Analyst Tim Bajarin of Creative Strategies said investors wouldn’t likely blame or punish Apple for the battery recall.

“When you view Apple, you’ve really got to see a company that’s doing well on all levels of products,” he said. “You’ve really got to judge them on the whole. Like with any company, you might have a hiccup here and there. What I really would have had a problem with was if they had covered it up.”

Consumers may have a different opinion about whether the Cupertino, Calif.-based electronics maker is at fault in the recall.

For years, the electronics industry has been aware that lithium-ion batteries could short-circuit when subjected to the fierce power consumption demands of laptop computers. In May 2005, Apple recalled 128,000 laptop batteries made by LG Chem Ltd. of South Korea because of overheating problems.

But the newest recall is much more far-reaching.

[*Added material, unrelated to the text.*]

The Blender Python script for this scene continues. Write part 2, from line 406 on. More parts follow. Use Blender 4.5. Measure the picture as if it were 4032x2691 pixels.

The Dell recall affects less than 20 percent of the Dell laptops sold at the time, whereas the Apple recall affects more than 30 percent of the total number of laptops Apple sold in the period affected by the recall, according to IDC analyst Richard Shim.

The fact that Dell volunteered to recall its laptops nearly two weeks before Apple’s recall could harm Apple’s image as consumer-friendly and proactive in the face of problems, said Chris Le Tocq, an analyst with Guernsey Research.